A framework agreement for Petronas to supply LNG to a Shanghai terminal had been reached but a final deal can only be realized after a price for the gas is agreed upon, the official Xinhua news agency reported.
The National Development and Reform Commission was presently considering approval of the contract but the final price would be a key factor, it said.
The Shanghai terminal, currently under construction, is being built in two phases with the first slated to go into operation in 2008 with capacity to process three million tonnes of LNG annually, the report said.
Phase two of the project will increase capacity to six million tonnes.
The Shenergy Group, a state-owned energy company based in Shanghai, holds a 55-percent stake in the project, while China National Overseas Oil Corp (CNOOC), China's largest offshore oil company, holds the other 45 percent.

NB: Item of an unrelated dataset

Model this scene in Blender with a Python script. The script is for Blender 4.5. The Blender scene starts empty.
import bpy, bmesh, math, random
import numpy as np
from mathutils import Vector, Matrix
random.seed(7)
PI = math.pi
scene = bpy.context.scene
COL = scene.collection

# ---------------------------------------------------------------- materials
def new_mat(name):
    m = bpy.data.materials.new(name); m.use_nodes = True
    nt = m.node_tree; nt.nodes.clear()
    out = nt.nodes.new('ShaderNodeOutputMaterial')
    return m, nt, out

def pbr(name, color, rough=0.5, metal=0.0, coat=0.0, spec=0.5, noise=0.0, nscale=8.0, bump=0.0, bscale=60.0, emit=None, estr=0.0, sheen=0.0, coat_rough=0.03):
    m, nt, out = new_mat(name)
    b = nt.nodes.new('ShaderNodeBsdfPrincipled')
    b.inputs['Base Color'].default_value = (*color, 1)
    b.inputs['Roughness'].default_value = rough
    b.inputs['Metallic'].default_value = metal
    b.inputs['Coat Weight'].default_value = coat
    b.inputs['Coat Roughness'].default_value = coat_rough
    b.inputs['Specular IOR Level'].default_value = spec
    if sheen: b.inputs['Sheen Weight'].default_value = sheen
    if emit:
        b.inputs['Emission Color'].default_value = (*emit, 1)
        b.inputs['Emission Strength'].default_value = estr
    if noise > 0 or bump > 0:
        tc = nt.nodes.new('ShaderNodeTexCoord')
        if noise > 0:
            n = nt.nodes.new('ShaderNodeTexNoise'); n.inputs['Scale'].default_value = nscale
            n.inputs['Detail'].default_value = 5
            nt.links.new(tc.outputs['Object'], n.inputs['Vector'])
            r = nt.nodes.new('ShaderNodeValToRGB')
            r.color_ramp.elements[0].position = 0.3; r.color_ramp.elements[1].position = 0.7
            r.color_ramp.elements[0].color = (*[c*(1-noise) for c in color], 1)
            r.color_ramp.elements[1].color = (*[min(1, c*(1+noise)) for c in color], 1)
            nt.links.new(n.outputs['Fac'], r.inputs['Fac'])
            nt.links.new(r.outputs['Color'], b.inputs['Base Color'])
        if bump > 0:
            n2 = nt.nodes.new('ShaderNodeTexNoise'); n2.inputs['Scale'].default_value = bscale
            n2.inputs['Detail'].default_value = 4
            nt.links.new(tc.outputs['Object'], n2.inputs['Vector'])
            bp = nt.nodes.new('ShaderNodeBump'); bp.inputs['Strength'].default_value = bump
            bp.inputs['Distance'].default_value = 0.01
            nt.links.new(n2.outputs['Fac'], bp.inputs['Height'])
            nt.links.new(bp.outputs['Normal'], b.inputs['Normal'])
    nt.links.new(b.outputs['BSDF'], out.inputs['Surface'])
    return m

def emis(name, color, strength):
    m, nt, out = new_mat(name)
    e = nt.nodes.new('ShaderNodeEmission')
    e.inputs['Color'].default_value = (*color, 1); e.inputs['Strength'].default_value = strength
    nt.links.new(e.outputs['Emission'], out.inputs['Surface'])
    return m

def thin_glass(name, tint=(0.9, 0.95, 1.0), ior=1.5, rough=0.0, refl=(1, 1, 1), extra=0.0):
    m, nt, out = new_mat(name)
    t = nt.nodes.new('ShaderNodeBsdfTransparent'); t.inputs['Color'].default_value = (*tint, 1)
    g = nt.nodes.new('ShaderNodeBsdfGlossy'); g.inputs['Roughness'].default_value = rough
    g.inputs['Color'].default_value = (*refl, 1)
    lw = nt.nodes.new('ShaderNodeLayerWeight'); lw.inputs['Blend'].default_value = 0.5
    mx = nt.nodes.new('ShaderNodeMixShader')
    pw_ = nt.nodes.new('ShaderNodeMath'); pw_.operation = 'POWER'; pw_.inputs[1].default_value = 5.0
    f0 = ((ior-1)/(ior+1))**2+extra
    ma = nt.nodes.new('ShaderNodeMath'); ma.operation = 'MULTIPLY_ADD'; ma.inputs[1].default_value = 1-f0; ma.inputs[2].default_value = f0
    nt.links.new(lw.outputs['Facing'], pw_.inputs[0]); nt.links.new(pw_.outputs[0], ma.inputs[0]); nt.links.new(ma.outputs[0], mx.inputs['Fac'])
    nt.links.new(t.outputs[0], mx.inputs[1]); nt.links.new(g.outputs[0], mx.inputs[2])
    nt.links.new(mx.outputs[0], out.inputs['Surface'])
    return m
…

An acceptable price range was from five to six dollars per million British thermal units (BTUs) of LNG, the report said, referring to a common energy measurement.
China opened its first LNG terminal in the southern city of Shenzhen last month, with Australia supplying 3.7 million tonnes of LNG annually for 25 years.
China is currently building a third LNG terminal in the southeastern province of Fujian while the central government has given the green light to build up to one plant in each of its 32 provinces and regions.
China has issued plans to double its use of natural gas in the coming years to clean up and diversify its energy mix and try to scale back its dependency on heavily polluting coal.
But the cheap price of coal and rising global energy prices, including LNG, appears to have halted many provinces and regions from going ahead with LNG plans, industrial analysts have said.